Esperamos que a Procuradoria da Fazenda do Estado São Paulo faça análise sistemática, de modo a apontar a correta inteligência do dispositivo mencionado. Aqui, lembramos: toda execução judicial pressupõe título que represente crédito certo, líquido e exigível (CPC – artigo 586). O parcelamento, por sua vez, é causa suspensiva da exigibilidade do crédito tributário (CTN – artigo 151, inciso VI), o que significa dizer que o título perde, pelos menos temporariamente, a exigibilidade. Atos de constrição realizados em razão de título executivo que não represente obrigação certa, líquida e exigível são nulos (CPC – artigo 618).

Fizemos as considerações a respeito de dois pontos do Decreto Paulista, mas outros poderão gerar situações de conflito; e, aqui, chegamos a mais um ponto sobre o qual queremos chamar a atenção: um dos objetivos dos parcelamentos especiais é reduzir o número de disputas judiciais envolvendo a legitimidade/legalidade de débitos tributários, todavia, a história recente testemunhou que também os parcelamentos geram uma série de outras discussões judiciais envolvendo os direitos e deveres decorrentes da adesão ao programa de recuperação fiscal.

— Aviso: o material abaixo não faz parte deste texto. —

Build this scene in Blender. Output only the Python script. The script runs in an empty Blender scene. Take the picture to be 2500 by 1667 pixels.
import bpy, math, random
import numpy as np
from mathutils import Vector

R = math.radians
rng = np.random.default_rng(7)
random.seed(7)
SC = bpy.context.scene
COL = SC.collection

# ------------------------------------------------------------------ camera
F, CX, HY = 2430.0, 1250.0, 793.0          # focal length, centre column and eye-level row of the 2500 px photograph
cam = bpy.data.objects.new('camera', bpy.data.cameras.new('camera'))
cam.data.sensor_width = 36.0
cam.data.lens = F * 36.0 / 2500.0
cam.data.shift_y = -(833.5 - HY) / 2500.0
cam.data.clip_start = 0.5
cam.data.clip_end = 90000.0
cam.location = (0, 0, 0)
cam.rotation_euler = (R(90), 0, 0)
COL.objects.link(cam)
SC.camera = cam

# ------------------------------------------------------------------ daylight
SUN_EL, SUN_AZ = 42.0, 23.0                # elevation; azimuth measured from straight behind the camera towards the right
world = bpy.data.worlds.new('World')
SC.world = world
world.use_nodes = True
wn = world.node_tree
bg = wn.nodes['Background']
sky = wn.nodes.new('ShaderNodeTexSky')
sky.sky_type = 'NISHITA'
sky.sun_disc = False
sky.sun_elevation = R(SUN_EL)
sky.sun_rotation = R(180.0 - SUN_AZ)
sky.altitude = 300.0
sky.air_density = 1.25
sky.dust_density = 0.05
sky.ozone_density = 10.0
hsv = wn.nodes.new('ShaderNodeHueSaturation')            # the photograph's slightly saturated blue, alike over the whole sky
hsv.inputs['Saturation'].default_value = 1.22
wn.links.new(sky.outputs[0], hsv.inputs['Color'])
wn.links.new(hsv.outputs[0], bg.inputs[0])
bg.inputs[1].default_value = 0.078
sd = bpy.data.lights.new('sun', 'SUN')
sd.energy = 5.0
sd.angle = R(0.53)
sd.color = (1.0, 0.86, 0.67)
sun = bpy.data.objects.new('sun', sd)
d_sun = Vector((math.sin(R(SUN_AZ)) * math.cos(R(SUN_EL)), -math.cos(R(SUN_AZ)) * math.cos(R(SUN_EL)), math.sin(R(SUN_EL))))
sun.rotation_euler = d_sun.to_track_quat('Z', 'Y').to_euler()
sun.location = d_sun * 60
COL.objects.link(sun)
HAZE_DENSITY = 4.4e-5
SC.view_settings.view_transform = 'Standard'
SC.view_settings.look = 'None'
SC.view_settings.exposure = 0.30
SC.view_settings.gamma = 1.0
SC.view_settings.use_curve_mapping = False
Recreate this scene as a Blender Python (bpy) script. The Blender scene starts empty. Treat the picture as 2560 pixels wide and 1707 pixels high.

Certos da parcialidade inerente à profissional de advogado, acreditamos que a maior parte dos conflitos decorre de abusos e confusões praticados pela Administração Tributária.

Em suma, o parcelamento especial de débitos fiscais é, sim, um benefício fiscal, todavia, isso não significa dizer que a Administração Tributária pode ultrapassar os contornos da lei instituidora, criando condições ao arrepio desta. E mais: é necessário que a interpretação da lei instituidora seja realizada de forma sistemática e norteada pelos princípios de direito tributário.


[1]A expressão consta de voto condutor, lavrado pelo Eminente Desembargador Luciano Tolentino Amaral, no julgamento do Agravo Inominado no Agravo de Instrumento nº 2003.01.00028186-0. (TRF1 – 7ª Turma, v.u., DJ 14.05.2004).